Dataset items
::::
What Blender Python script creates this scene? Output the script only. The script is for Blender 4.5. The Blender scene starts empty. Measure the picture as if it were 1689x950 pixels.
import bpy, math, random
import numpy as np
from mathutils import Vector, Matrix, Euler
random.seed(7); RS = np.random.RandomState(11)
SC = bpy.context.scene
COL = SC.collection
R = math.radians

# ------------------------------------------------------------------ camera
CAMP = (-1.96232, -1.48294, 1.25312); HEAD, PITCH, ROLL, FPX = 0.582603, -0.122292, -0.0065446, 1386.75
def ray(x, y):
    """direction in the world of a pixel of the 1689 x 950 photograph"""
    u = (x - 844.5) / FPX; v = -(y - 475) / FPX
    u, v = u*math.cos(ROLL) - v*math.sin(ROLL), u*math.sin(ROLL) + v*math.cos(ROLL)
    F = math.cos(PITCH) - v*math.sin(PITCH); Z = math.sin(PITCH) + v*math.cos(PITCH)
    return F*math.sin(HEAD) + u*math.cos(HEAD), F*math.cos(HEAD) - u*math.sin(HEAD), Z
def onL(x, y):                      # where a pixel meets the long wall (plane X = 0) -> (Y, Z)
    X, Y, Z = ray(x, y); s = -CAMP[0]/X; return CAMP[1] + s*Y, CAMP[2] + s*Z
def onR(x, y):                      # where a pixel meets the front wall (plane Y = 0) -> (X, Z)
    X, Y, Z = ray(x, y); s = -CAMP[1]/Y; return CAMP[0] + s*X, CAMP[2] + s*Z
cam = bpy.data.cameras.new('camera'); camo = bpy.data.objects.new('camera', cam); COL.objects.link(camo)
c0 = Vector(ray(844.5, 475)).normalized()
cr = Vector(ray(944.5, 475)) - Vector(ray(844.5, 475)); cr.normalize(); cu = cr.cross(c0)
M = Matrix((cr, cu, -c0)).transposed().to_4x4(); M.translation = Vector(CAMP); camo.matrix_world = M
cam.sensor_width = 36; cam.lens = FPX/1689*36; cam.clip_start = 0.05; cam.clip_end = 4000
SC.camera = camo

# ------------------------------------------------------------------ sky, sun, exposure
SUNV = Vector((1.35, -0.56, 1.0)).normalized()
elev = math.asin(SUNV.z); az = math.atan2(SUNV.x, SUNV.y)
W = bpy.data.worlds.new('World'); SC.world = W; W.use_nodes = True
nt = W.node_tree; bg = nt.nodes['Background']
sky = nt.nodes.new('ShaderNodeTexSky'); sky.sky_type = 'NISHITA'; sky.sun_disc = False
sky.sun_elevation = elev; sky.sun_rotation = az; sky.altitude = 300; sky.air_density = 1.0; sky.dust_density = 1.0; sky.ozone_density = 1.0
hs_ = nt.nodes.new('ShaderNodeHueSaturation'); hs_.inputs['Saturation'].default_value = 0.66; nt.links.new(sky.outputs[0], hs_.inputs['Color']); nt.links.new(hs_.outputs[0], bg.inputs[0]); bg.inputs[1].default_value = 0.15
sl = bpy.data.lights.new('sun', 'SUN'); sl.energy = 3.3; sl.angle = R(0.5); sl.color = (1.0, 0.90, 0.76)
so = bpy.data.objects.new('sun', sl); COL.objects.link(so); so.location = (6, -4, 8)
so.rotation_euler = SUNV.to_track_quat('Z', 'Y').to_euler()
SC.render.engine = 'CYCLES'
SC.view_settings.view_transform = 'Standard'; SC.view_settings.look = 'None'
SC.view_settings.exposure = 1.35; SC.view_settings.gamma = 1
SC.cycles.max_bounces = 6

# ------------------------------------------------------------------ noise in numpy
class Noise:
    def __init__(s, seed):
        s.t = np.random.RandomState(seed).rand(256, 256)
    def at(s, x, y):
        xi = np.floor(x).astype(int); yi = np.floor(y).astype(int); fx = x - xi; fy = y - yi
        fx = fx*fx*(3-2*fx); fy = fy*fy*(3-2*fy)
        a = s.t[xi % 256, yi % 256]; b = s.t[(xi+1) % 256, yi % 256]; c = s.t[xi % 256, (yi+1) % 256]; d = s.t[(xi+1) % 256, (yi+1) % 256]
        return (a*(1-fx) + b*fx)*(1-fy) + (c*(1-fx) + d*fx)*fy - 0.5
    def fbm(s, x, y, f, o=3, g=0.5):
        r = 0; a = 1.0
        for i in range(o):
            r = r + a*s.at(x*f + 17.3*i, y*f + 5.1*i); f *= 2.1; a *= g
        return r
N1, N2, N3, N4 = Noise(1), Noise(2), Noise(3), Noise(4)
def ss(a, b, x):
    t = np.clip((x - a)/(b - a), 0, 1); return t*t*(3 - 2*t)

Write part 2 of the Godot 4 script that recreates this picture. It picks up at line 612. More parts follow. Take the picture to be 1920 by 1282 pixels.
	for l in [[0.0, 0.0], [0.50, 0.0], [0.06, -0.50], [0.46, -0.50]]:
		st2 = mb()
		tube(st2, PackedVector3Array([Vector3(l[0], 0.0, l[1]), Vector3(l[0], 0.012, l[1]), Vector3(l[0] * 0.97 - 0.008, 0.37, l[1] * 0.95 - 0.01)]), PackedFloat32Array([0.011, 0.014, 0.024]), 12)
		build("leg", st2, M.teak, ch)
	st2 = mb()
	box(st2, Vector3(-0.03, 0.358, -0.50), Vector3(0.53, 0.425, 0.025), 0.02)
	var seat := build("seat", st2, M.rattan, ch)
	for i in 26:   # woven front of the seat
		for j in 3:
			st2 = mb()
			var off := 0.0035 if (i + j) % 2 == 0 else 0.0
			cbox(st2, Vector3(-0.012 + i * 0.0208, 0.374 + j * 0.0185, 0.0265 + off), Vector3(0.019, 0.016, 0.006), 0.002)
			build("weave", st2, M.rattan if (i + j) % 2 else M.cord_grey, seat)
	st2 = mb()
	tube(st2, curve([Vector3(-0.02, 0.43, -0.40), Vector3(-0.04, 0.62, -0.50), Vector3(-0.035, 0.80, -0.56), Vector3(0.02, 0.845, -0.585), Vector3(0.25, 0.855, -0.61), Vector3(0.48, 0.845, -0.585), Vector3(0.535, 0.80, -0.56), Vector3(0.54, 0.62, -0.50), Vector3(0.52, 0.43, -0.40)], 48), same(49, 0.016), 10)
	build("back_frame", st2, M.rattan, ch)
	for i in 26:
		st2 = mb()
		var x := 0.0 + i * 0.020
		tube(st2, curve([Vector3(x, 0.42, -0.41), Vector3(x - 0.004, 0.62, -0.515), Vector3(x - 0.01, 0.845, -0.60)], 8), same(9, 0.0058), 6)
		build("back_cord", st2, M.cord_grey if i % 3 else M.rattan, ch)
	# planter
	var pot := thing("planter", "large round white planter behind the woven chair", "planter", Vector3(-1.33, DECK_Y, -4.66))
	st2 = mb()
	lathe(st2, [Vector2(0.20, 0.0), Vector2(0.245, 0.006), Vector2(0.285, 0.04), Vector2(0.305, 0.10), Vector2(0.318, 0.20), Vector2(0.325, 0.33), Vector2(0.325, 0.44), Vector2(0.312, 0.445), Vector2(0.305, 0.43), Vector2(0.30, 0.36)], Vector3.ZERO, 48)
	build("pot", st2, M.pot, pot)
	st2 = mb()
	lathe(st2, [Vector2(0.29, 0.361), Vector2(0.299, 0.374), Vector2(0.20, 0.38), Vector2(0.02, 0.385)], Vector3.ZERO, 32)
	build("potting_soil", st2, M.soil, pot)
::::
• OBJECTIVE: Count how many lines above include the word "pixels" and answer with that figure only.

• WRITTEN REPLY: 2